Крыленко был одиозной фигурой, доктринером и фанатиком, страстно любившим шахматы и альпинизм. Еще до 1917 года он закончил два университета: — историко-филологический факультет в Петербурге и юридический в Харькове. Решением Ленина 32-летний прапорщик Крыленко был назначен Верховным главнокомандующим и наркомом по военным делам. В период с 1924 и до ареста в 1938 году он стоял во главе советских шахмат, которые ему обязаны очень многим. «Главковерхом советской шахматной школы» называл его Ботвинник. В одном из номеров журнала «64» за 1927 год был напечатан призыв о сборе взносов на постройку самолета, названного именем Крыленко.

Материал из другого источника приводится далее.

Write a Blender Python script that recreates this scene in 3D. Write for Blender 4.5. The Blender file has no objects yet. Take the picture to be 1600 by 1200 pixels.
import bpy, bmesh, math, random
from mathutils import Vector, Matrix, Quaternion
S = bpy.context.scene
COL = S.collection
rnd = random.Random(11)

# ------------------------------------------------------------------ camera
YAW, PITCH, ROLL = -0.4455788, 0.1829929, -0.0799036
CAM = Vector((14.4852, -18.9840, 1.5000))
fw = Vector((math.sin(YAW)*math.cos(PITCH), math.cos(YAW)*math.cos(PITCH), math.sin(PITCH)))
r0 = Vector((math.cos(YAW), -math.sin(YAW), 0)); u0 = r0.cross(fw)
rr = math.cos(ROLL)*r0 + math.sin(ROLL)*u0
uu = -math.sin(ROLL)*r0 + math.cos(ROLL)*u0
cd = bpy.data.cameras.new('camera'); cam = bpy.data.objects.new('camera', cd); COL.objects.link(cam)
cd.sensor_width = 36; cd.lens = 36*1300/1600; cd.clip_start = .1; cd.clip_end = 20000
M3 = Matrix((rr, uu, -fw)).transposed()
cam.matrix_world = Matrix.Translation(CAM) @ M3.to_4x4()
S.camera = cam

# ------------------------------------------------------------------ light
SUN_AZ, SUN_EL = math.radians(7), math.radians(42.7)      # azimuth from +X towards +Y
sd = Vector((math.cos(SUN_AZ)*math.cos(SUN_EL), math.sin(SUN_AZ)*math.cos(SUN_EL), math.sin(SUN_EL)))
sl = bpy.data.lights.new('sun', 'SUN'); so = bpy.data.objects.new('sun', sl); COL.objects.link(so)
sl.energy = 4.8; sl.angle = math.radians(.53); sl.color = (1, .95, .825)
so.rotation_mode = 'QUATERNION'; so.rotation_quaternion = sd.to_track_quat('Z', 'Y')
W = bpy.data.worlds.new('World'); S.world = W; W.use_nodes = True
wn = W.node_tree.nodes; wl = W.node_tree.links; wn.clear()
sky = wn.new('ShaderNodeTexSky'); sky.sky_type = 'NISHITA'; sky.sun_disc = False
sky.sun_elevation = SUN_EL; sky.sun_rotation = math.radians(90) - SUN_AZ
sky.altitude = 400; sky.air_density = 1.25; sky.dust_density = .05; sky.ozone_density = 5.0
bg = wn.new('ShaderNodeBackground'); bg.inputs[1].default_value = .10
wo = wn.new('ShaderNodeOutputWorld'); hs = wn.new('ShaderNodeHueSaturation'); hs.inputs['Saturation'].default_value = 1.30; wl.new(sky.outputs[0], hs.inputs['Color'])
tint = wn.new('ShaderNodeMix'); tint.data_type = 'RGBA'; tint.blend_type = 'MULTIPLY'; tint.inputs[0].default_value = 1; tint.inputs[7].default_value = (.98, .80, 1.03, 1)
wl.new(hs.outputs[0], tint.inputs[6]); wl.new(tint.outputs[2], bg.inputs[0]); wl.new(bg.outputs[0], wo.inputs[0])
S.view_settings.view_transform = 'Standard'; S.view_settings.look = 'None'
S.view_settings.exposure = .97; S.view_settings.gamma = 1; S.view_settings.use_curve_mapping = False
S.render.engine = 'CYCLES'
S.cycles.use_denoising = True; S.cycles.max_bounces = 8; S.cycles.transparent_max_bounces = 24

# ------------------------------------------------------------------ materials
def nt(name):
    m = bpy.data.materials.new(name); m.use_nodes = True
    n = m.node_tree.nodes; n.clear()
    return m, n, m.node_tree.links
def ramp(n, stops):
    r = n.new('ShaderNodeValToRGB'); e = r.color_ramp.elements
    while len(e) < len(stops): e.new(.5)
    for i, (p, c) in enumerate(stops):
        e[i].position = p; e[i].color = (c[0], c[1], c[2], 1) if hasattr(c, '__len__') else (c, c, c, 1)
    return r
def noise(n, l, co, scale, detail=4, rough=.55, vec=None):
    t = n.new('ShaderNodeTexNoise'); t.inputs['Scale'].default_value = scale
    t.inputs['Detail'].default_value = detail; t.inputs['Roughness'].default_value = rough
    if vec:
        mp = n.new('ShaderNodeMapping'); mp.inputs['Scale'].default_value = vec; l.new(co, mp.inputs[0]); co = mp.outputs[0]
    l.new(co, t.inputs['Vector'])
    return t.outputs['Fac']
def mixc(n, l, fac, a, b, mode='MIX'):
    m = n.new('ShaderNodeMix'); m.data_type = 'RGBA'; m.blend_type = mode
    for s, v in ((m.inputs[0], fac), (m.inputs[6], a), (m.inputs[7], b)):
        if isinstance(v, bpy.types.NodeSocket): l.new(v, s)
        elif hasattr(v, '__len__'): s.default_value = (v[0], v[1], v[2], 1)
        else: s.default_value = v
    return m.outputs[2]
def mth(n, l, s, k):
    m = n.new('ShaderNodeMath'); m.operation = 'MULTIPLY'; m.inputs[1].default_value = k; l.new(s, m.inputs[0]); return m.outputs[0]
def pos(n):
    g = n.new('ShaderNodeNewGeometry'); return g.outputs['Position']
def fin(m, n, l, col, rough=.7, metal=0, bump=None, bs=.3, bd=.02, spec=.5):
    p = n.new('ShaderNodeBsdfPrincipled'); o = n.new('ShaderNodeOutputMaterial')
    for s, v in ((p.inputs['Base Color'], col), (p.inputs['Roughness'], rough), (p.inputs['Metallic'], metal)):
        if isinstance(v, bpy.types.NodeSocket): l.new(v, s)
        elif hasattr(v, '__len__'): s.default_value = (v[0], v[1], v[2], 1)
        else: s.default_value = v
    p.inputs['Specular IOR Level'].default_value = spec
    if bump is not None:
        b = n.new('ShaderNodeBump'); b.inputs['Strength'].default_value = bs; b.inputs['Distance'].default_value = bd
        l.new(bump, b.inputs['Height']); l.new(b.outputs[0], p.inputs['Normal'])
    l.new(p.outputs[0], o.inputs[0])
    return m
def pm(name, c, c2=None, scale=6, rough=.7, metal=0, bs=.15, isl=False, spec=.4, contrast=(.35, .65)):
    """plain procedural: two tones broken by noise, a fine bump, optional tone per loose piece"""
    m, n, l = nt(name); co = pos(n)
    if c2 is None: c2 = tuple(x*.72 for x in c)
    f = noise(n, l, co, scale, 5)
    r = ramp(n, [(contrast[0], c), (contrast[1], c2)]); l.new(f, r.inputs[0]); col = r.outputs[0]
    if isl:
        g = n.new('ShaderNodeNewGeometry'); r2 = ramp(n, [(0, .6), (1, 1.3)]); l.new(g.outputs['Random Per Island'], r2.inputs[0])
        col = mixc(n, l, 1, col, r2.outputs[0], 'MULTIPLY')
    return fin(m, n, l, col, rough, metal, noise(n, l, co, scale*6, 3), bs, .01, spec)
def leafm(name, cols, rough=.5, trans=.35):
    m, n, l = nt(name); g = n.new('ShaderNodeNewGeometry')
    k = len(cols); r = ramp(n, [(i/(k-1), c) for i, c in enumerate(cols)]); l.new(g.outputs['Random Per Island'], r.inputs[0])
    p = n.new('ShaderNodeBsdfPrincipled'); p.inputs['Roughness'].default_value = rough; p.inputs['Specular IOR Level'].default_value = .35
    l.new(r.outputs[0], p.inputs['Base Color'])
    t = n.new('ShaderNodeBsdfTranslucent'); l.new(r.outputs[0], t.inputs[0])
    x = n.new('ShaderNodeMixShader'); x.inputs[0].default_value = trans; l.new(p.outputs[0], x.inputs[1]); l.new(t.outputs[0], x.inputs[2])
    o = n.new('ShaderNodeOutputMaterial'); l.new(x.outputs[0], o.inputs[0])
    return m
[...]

В 1936 году во время Третьего московского турнира он писал: «Пусть знает буржуазия всего мира и все ее прихвостни внутри и вне нашей страны: у нас не дрогнет рука, чтобы беспощадно раздавить извивающуюся гадину контрреволюции, стереть с земли всякого, кто посмеет стать на дороге нашего планового социалистического строительства». Крыленко был казнен во времена Большого террора, но до этого сам отправил на эшафот тысячи невинных людей. «Бритая голова с резкими чертами лица, проницательные глаза, свободная, небрежная речь с аристократическим грассированием, неизменные френч и краги — таков был внешний облик одного из популярных соратников Ленина. Добрый, справедливый, принципиальный и шахматы любил безумно». Таким запомнился Крыленко Ботвиннику. Но не всем. В 1918 году в Москве он произвел на Брюса Локкарта, впоследствии заместителя министра иностранных дел Великобритании, впечатление «дегенерата-эпилептика», а Иванов-Разумник, сидевший с Крыленко в 1938 году в одной тюремной камере, называет его «пресловутым и всеми презираемым Народным комиссаром юстиции», вспоминая, что и место ему было отведено соответствующее: под нарами…

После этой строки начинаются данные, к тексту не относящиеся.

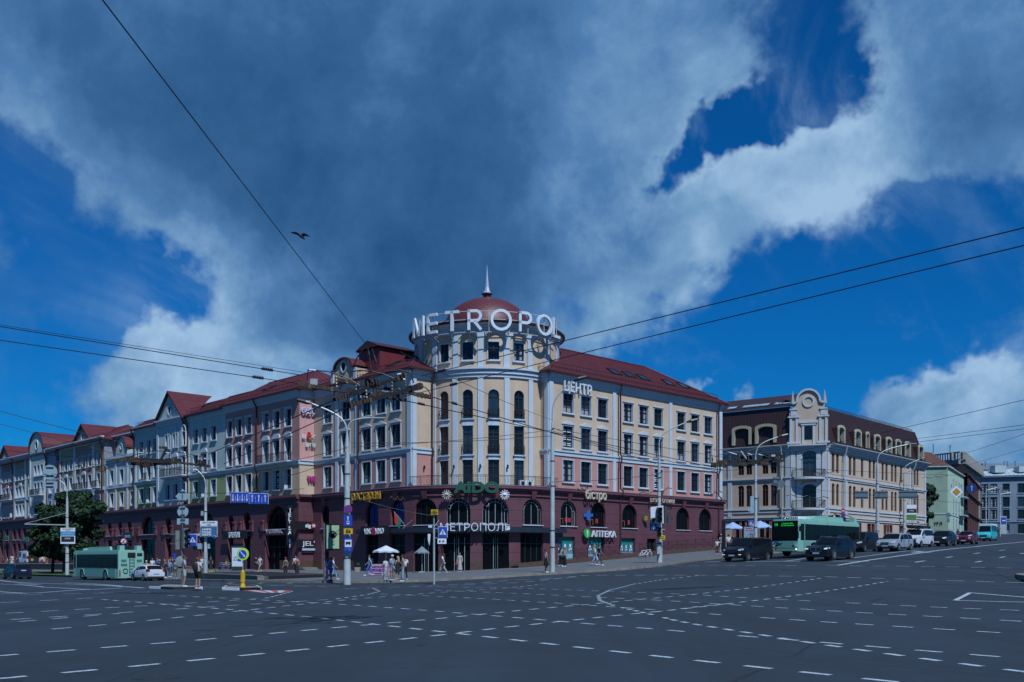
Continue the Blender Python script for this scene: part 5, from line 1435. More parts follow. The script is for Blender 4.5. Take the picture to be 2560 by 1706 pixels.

Своего идеологического пика шахматы достигли в 1936 году, когда «Правда» посвятила передовую статью победе Ботвинника в Ноттингеме. Газета писала: «Единство чувств и воли всей страны, огромная забота о людях советской власти, коммунистической партии и прежде всего товарища Сталина, — вот первоисточники побед советской страны, будь это в области завоевания воздуха, на спортивных стадионах Чехословакии или за шахматными столиками Ноттингема. Сидя за шахматным столом в Ноттингеме, Ботвинник не мог не чувствовать, что за каждым движением его деревянных фигурок на доске следит вся страна, что вся страна, от самых углов до кремлевских башен, желает ему успеха, морально поддерживает его. Он не мог не ощущать этого мощного дыхания своей великой родины».
В 1936 году была принята Конституция СССР. В том же году Союз писателей предлагал такое деление поэтов: первые — только по паспорту, а не по духу советские. К ним, в числе прочих, отнесли Мандельштама. Вторые — «гостящие» в эпохе, к которым определили Пастернака. И, наконец, — настоящие советские поэты.

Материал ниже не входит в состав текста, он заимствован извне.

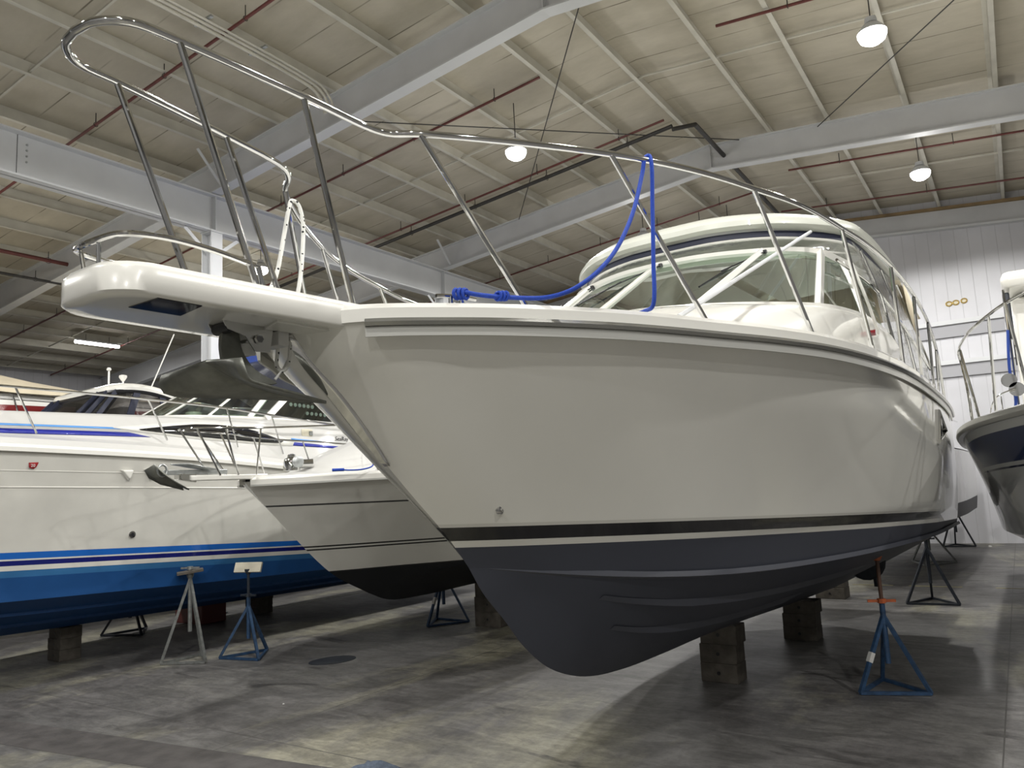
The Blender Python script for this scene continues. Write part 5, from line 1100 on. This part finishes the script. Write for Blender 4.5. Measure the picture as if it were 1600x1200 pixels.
stack(-12.45, 9.9, 3, (.38, .34, .13), 'farther back under the long blue-bottomed boat')
stack(-7.2, 10.25, 3, (.50, .40, .225), 'under the small cruiser beside the big stem')
tag(MB().box((0, 0, .37), (.14, .14, .74)).build('timber_post', m_jdark, None, smooth=False, loc=(0, 0, 0)), 'dark upright post under the small cruiser just left of the big stem', 'post').location = (-6.75, 10.2, 0)
bx = MB().box((0, 0, .17), (.8, .5, .34)).build('tool_chest', mat('dull_red_paint', (.12, .025, .02), .5), None, smooth=False, bevel=.015); bx.location = (-12.75, 8.85, 0); tag(bx, 'dull red chest on the floor behind the long blue bottom', 'chest')
MB().box((0, 0, .33), (.82, .52, .03)).build('lid', mat('dull_red_lid', (.14, .03, .025), .45), bx, bevel=.005)
# floor things
dp = MB().lathe([(.5, 0), (.5, .006), (.48, .009)], n=36).build('floor_mat', m_jdark, None); dp.location = (-7.84, 7.4, 0); dp.scale = (.45, .62, 1); dp.rotation_euler = (0, 0, -.5); tag(dp, 'thin dark oval plate lying on the floor right of the blue stand', 'floor plate')
rg = MB()
rows = []
for i in range(13):
    for_ = []
    for j in range(13):
        x = (i - 6) / 6; y = (j - 6) / 6; r_ = max(abs(x), abs(y)); z = .085 * max(0, 1 - r_) ** .8 + .012 * math.sin(7 * x + 2 * y) * (1 - r_) + .004
        for_.append(Vector((x * .20 + .02 * math.sin(5 * y), y * .16 + .02 * math.sin(4 * x), z)))
    rows.append(for_)
cl = rg.grid(rows).build('rag', mat('faded_denim_cloth', (.11, .14, .19), .9, noise=.3, nscale=30, bump=.5, bscale=120), None, solid=.004); cl.location = (-4.47, 4.62, 0); tag(cl, 'crumpled faded blue rag on the floor at the bottom edge', 'rag')
for (x, y, s_, lab) in ((-6.76, 5.68, .012, 'tiny white scrap on the floor left of centre'), (-.9, 23.6, .05, 'small white scrap on the floor near the end wall')):
    sc = MB().lathe([(s_, 0), (s_ * .8, s_ * .5), (s_ * .3, s_ * .7)], n=7).build('paper_scrap', m_gelm, None); sc.location = (x, y, 0); tag(sc, lab, 'scrap')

Если провести аналогию с шахматами, Левенфиш попадал в первую, в лучшем случае во вторую категорию, в то время как Ботвинник, без сомнения, составлял гордость третьей.
«В девять лет я начал читать газеты и стал убежденным коммунистом. Стать комсомольцем было трудно — школьников почти не принимали. Я долго этого добивался (брат уже был комсомольцем) и наконец в декабре 1926 года стал кандидатом в члены комсомола», — писал Ботвинник в своих воспоминаниях.